[START OF Data supplied]

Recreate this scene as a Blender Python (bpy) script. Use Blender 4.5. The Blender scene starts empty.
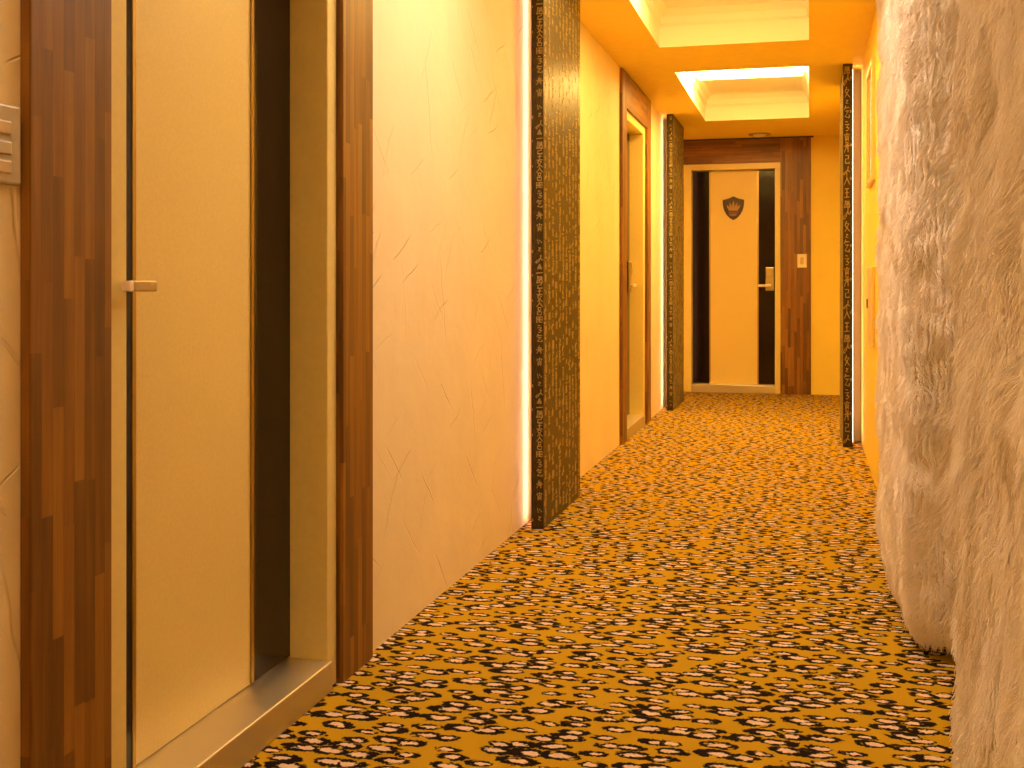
import bpy, bmesh, math, random
import numpy as np
from mathutils import Vector, noise

random.seed(7)
rng = np.random.default_rng(7)
SC = bpy.context.scene
COL = SC.collection

# ------------------------------------------------------------------ sizes (metres)
XL, XR, YF, ZC = -1.155, 0.323, 10.9, 2.38      # left wall, right wall, far wall, ceiling
YB = -1.6                                       # wall behind the camera
FOC, VPU, HORU = 1145.0, 809.0, 286.0           # lens and level, in pixels of the 1024x768 frame
YAW = math.atan((VPU - 512.0) / FOC)

# ------------------------------------------------------------------ node helpers
class NT:
    def __init__(s, name):
        s.m = bpy.data.materials.new(name); s.m.use_nodes = True
        s.t = s.m.node_tree; s.t.nodes.clear()
        s.out = s.t.nodes.new('ShaderNodeOutputMaterial')
        s.b = s.t.nodes.new('ShaderNodeBsdfPrincipled')
        s.t.links.new(s.b.outputs[0], s.out.inputs[0])
    def n(s, typ, **kw):
        k = s.t.nodes.new(typ)
        for a, v in kw.items(): setattr(k, a, v)
        return k
    def put(s, sock, v):
        if v is None: return
        if hasattr(v, 'is_output'): s.t.links.new(v, sock)
        else: sock.default_value = v
    def math(s, op, a, b=None, c=None, clamp=False):
        k = s.n('ShaderNodeMath', operation=op); k.use_clamp = clamp
        for i, v in enumerate((a, b, c)): s.put(k.inputs[i], v)
        return k.outputs[0]
    def vm(s, op, a, b=None, scale=None):
        k = s.n('ShaderNodeVectorMath', operation=op)
        s.put(k.inputs[0], a); s.put(k.inputs[1], b)
        if scale is not None: s.put(k.inputs['Scale'], scale)
        return k.outputs['Value'] if op in ('LENGTH', 'DOT_PRODUCT', 'DISTANCE') else k.outputs[0]
    def pos(s):
        return s.n('ShaderNodeNewGeometry').outputs['Position']
    def sep(s, v):
        k = s.n('ShaderNodeSeparateXYZ'); s.put(k.inputs[0], v); return k.outputs
    def comb(s, x, y, z=0.0):
        k = s.n('ShaderNodeCombineXYZ')
        for i, v in enumerate((x, y, z)): s.put(k.inputs[i], v)
        return k.outputs[0]
    def noise(s, vec, scale=5.0, detail=3.0, rough=.5, col=False):
        k = s.n('ShaderNodeTexNoise'); s.put(k.inputs['Vector'], vec)
        k.inputs['Scale'].default_value = scale; k.inputs['Detail'].default_value = detail
        k.inputs['Roughness'].default_value = rough
        return k.outputs['Color'] if col else k.outputs[0]
    def white(s, vec):
        k = s.n('ShaderNodeTexWhiteNoise', noise_dimensions='2D'); s.put(k.inputs['Vector'], vec)
        return k.outputs
    def ramp(s, f, stops, interp='LINEAR'):
        k = s.n('ShaderNodeValToRGB'); s.put(k.inputs[0], f); e = k.color_ramp.elements
        k.color_ramp.interpolation = interp
        while len(e) < len(stops): e.new(.5)
        for el, (p, c) in zip(e, stops): el.position = p; el.color = (*c, 1) if len(c) == 3 else c
        return k.outputs[0]
    def mix(s, f, a, b, blend='MIX'):
        k = s.n('ShaderNodeMix', data_type='RGBA', blend_type=blend)
        s.put(k.inputs['Factor'], f)
        s.put(k.inputs['A'], (*a, 1) if isinstance(a, tuple) and len(a) == 3 else a)
        s.put(k.inputs['B'], (*b, 1) if isinstance(b, tuple) and len(b) == 3 else b)
        return k.outputs['Result']
    def step(s, v, lo, hi):
        k = s.n('ShaderNodeMapRange', interpolation_type='SMOOTHSTEP')
        s.put(k.inputs[0], v); k.inputs[1].default_value = lo; k.inputs[2].default_value = hi
        return k.outputs[0]
    def bump(s, h, strength=.3, dist=.01, prev=None):
        k = s.n('ShaderNodeBump'); s.put(k.inputs['Height'], h)
        k.inputs['Strength'].default_value = strength; k.inputs['Distance'].default_value = dist
        if prev is not None: s.put(k.inputs['Normal'], prev)
        return k.outputs[0]
    def set(s, color=None, rough=None, metal=None, normal=None, emit=None, estr=None, spec=None, coat=None):
        i = s.b.inputs
        if color is not None: s.put(i['Base Color'], (*color, 1) if isinstance(color, tuple) and len(color) == 3 else color)
        if rough is not None: s.put(i['Roughness'], rough)
        if metal is not None: s.put(i['Metallic'], metal)
        if normal is not None: s.put(i['Normal'], normal)
        if spec is not None: s.put(i['Specular IOR Level'], spec)
        if coat is not None: s.put(i['Coat Weight'], coat); i['Coat Roughness'].default_value = .05
        if emit is not None: s.put(i['Emission Color'], (*emit, 1)); i['Emission Strength'].default_value = estr
        return s.m

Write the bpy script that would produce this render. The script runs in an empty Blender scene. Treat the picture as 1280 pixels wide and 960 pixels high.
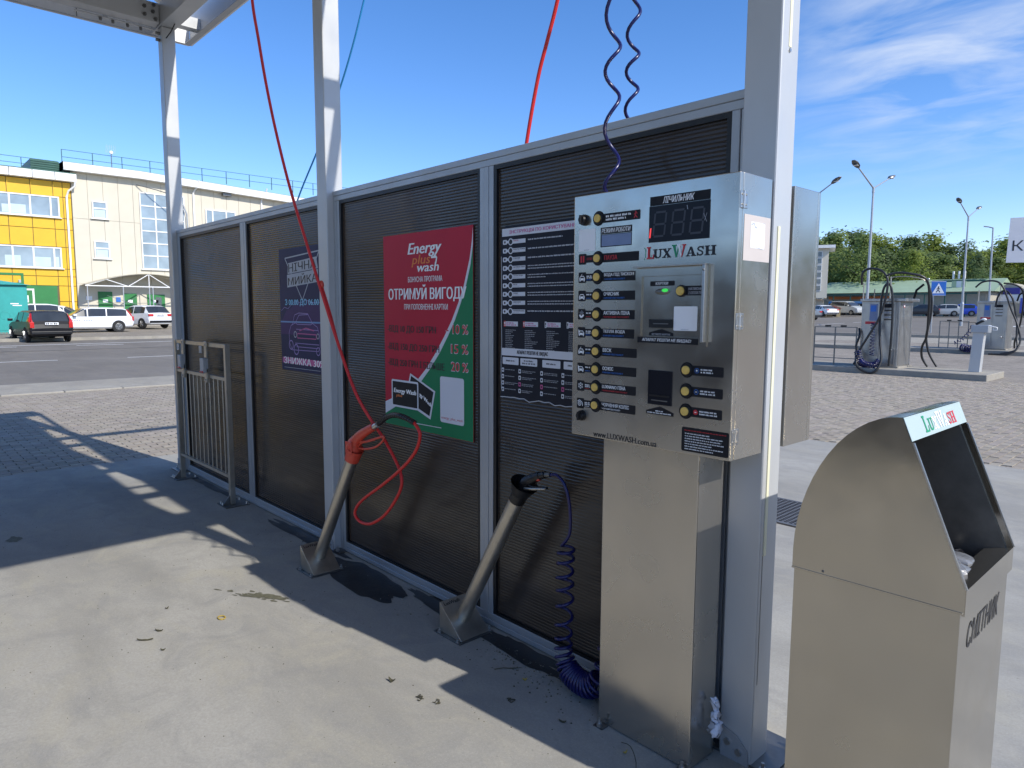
import bpy, math, random
from mathutils import Vector, Matrix
V = Vector
RAD = math.radians
sc = bpy.context.scene
col = sc.collection
rnd = random.Random(7)

# ------------------------------------------------------------ camera
yaw, pitch, roll = RAD(47.2206), RAD(-6.1105), RAD(0.2409)
fwd = V((-math.sin(yaw) * math.cos(pitch), math.cos(yaw) * math.cos(pitch), math.sin(pitch)))
rgt = V((math.cos(yaw), math.sin(yaw), 0))
upv = rgt.cross(fwd)
r_ = rgt * math.cos(roll) + upv * math.sin(roll)
u_ = -rgt * math.sin(roll) + upv * math.cos(roll)
cd = bpy.data.cameras.new('camera')
cam = bpy.data.objects.new('camera', cd)
col.objects.link(cam)
cam.matrix_world = Matrix(((r_.x, u_.x, -fwd.x, 0), (r_.y, u_.y, -fwd.y, 0), (r_.z, u_.z, -fwd.z, 1.6), (0, 0, 0, 1)))
cd.sensor_width = 36
cd.lens = 863.8 * 36 / 1280
cd.clip_start = 0.05
cd.clip_end = 4000
sc.camera = cam

# ------------------------------------------------------------ sky and sun
SUN_EL, SUN_AZ = RAD(39.3), RAD(8.1)          # azimuth measured from +X towards +Y
w = bpy.data.worlds.new('World')
sc.world = w
w.use_nodes = True
nt = w.node_tree
nt.nodes.clear()
out = nt.nodes.new('ShaderNodeOutputWorld')
bg = nt.nodes.new('ShaderNodeBackground')
sky = nt.nodes.new('ShaderNodeTexSky')
sky.sky_type = 'NISHITA'
sky.sun_disc = False
sky.sun_elevation = SUN_EL
sky.sun_rotation = math.pi / 2 - SUN_AZ
sky.air_density = 0.82
sky.dust_density = 0.15
sky.ozone_density = 2.2
sky.altitude = 100
bg.inputs[1].default_value = 0.143
tcw = nt.nodes.new('ShaderNodeTexCoord')
sep = nt.nodes.new('ShaderNodeSeparateXYZ')
nt.links.new(tcw.outputs['Generated'], sep.inputs[0])


def wmath(op, a, b=None, c=None):
    n = nt.nodes.new('ShaderNodeMath')
    n.operation = op
    for i, v in enumerate((a, b, c)):
        if v is None:
            continue
        if isinstance(v, (int, float)):
            n.inputs[i].default_value = v
        else:
            nt.links.new(v, n.inputs[i])
    return n.outputs[0]


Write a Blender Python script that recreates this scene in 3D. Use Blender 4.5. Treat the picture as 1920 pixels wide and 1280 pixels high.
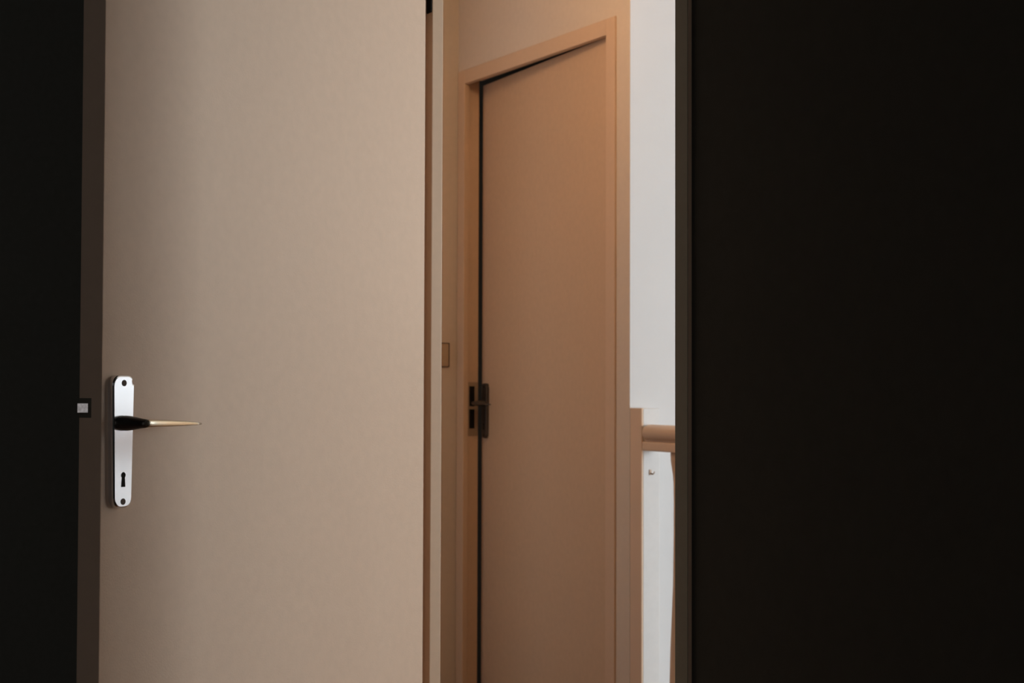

[END OF Data supplied]

▶ [What is needed]:
Without the pictures, return the entries exactly as they appear.

▶ [Task answer]:
Recreate this scene as a Blender Python (bpy) script. Use Blender 4.5. The Blender scene starts empty.
import bpy, bmesh, math, random
import numpy as np
from mathutils import Vector, noise

random.seed(7)
rng = np.random.default_rng(7)
SC = bpy.context.scene
COL = SC.collection

# ------------------------------------------------------------------ sizes (metres)
XL, XR, YF, ZC = -1.155, 0.323, 10.9, 2.38      # left wall, right wall, far wall, ceiling
YB = -1.6                                       # wall behind the camera
FOC, VPU, HORU = 1145.0, 809.0, 286.0           # lens and level, in pixels of the 1024x768 frame
YAW = math.atan((VPU - 512.0) / FOC)

# ------------------------------------------------------------------ node helpers
class NT:
    def __init__(s, name):
        s.m = bpy.data.materials.new(name); s.m.use_nodes = True
        s.t = s.m.node_tree; s.t.nodes.clear()
        s.out = s.t.nodes.new('ShaderNodeOutputMaterial')
        s.b = s.t.nodes.new('ShaderNodeBsdfPrincipled')
        s.t.links.new(s.b.outputs[0], s.out.inputs[0])
    def n(s, typ, **kw):
        k = s.t.nodes.new(typ)
        for a, v in kw.items(): setattr(k, a, v)
        return k
    def put(s, sock, v):
        if v is None: return
        if hasattr(v, 'is_output'): s.t.links.new(v, sock)
        else: sock.default_value = v
    def math(s, op, a, b=None, c=None, clamp=False):
        k = s.n('ShaderNodeMath', operation=op); k.use_clamp = clamp
        for i, v in enumerate((a, b, c)): s.put(k.inputs[i], v)
        return k.outputs[0]
    def vm(s, op, a, b=None, scale=None):
        k = s.n('ShaderNodeVectorMath', operation=op)
        s.put(k.inputs[0], a); s.put(k.inputs[1], b)
        if scale is not None: s.put(k.inputs['Scale'], scale)
        return k.outputs['Value'] if op in ('LENGTH', 'DOT_PRODUCT', 'DISTANCE') else k.outputs[0]
    def pos(s):
        return s.n('ShaderNodeNewGeometry').outputs['Position']
    def sep(s, v):
        k = s.n('ShaderNodeSeparateXYZ'); s.put(k.inputs[0], v); return k.outputs
    def comb(s, x, y, z=0.0):
        k = s.n('ShaderNodeCombineXYZ')
        for i, v in enumerate((x, y, z)): s.put(k.inputs[i], v)
        return k.outputs[0]
    def noise(s, vec, scale=5.0, detail=3.0, rough=.5, col=False):
        k = s.n('ShaderNodeTexNoise'); s.put(k.inputs['Vector'], vec)
        k.inputs['Scale'].default_value = scale; k.inputs['Detail'].default_value = detail
        k.inputs['Roughness'].default_value = rough
        return k.outputs['Color'] if col else k.outputs[0]
    def white(s, vec):
        k = s.n('ShaderNodeTexWhiteNoise', noise_dimensions='2D'); s.put(k.inputs['Vector'], vec)
        return k.outputs
    def ramp(s, f, stops, interp='LINEAR'):
        k = s.n('ShaderNodeValToRGB'); s.put(k.inputs[0], f); e = k.color_ramp.elements
        k.color_ramp.interpolation = interp
        while len(e) < len(stops): e.new(.5)
        for el, (p, c) in zip(e, stops): el.position = p; el.color = (*c, 1) if len(c) == 3 else c
        return k.outputs[0]
    def mix(s, f, a, b, blend='MIX'):
        k = s.n('ShaderNodeMix', data_type='RGBA', blend_type=blend)
        s.put(k.inputs['Factor'], f)
        s.put(k.inputs['A'], (*a, 1) if isinstance(a, tuple) and len(a) == 3 else a)
        s.put(k.inputs['B'], (*b, 1) if isinstance(b, tuple) and len(b) == 3 else b)
        return k.outputs['Result']
    def step(s, v, lo, hi):
        k = s.n('ShaderNodeMapRange', interpolation_type='SMOOTHSTEP')
        s.put(k.inputs[0], v); k.inputs[1].default_value = lo; k.inputs[2].default_value = hi
        return k.outputs[0]
    def bump(s, h, strength=.3, dist=.01, prev=None):
        k = s.n('ShaderNodeBump'); s.put(k.inputs['Height'], h)
        k.inputs['Strength'].default_value = strength; k.inputs['Distance'].default_value = dist
        if prev is not None: s.put(k.inputs['Normal'], prev)
        return k.outputs[0]
    def set(s, color=None, rough=None, metal=None, normal=None, emit=None, estr=None, spec=None, coat=None):
        i = s.b.inputs
        if color is not None: s.put(i['Base Color'], (*color, 1) if isinstance(color, tuple) and len(color) == 3 else color)
        if rough is not None: s.put(i['Roughness'], rough)
        if metal is not None: s.put(i['Metallic'], metal)
        if normal is not None: s.put(i['Normal'], normal)
        if spec is not None: s.put(i['Specular IOR Level'], spec)
        if coat is not None: s.put(i['Coat Weight'], coat); i['Coat Roughness'].default_value = .05
        if emit is not None: s.put(i['Emission Color'], (*emit, 1)); i['Emission Strength'].default_value = estr
        return s.m

Write the bpy script that would produce this render. The script runs in an empty Blender scene. Treat the picture as 1280 pixels wide and 960 pixels high.
import bpy, math, random
from mathutils import Vector, Matrix
V = Vector
RAD = math.radians
sc = bpy.context.scene
col = sc.collection
rnd = random.Random(7)

# ------------------------------------------------------------ camera
yaw, pitch, roll = RAD(47.2206), RAD(-6.1105), RAD(0.2409)
fwd = V((-math.sin(yaw) * math.cos(pitch), math.cos(yaw) * math.cos(pitch), math.sin(pitch)))
rgt = V((math.cos(yaw), math.sin(yaw), 0))
upv = rgt.cross(fwd)
r_ = rgt * math.cos(roll) + upv * math.sin(roll)
u_ = -rgt * math.sin(roll) + upv * math.cos(roll)
cd = bpy.data.cameras.new('camera')
cam = bpy.data.objects.new('camera', cd)
col.objects.link(cam)
cam.matrix_world = Matrix(((r_.x, u_.x, -fwd.x, 0), (r_.y, u_.y, -fwd.y, 0), (r_.z, u_.z, -fwd.z, 1.6), (0, 0, 0, 1)))
cd.sensor_width = 36
cd.lens = 863.8 * 36 / 1280
cd.clip_start = 0.05
cd.clip_end = 4000
sc.camera = cam

# ------------------------------------------------------------ sky and sun
SUN_EL, SUN_AZ = RAD(39.3), RAD(8.1)          # azimuth measured from +X towards +Y
w = bpy.data.worlds.new('World')
sc.world = w
w.use_nodes = True
nt = w.node_tree
nt.nodes.clear()
out = nt.nodes.new('ShaderNodeOutputWorld')
bg = nt.nodes.new('ShaderNodeBackground')
sky = nt.nodes.new('ShaderNodeTexSky')
sky.sky_type = 'NISHITA'
sky.sun_disc = False
sky.sun_elevation = SUN_EL
sky.sun_rotation = math.pi / 2 - SUN_AZ
sky.air_density = 0.82
sky.dust_density = 0.15
sky.ozone_density = 2.2
sky.altitude = 100
bg.inputs[1].default_value = 0.143
tcw = nt.nodes.new('ShaderNodeTexCoord')
sep = nt.nodes.new('ShaderNodeSeparateXYZ')
nt.links.new(tcw.outputs['Generated'], sep.inputs[0])


def wmath(op, a, b=None, c=None):
    n = nt.nodes.new('ShaderNodeMath')
    n.operation = op
    for i, v in enumerate((a, b, c)):
        if v is None:
            continue
        if isinstance(v, (int, float)):
            n.inputs[i].default_value = v
        else:
            nt.links.new(v, n.inputs[i])
    return n.outputs[0]


Write a Blender Python script that recreates this scene in 3D. Use Blender 4.5. Treat the picture as 1920 pixels wide and 1280 pixels high.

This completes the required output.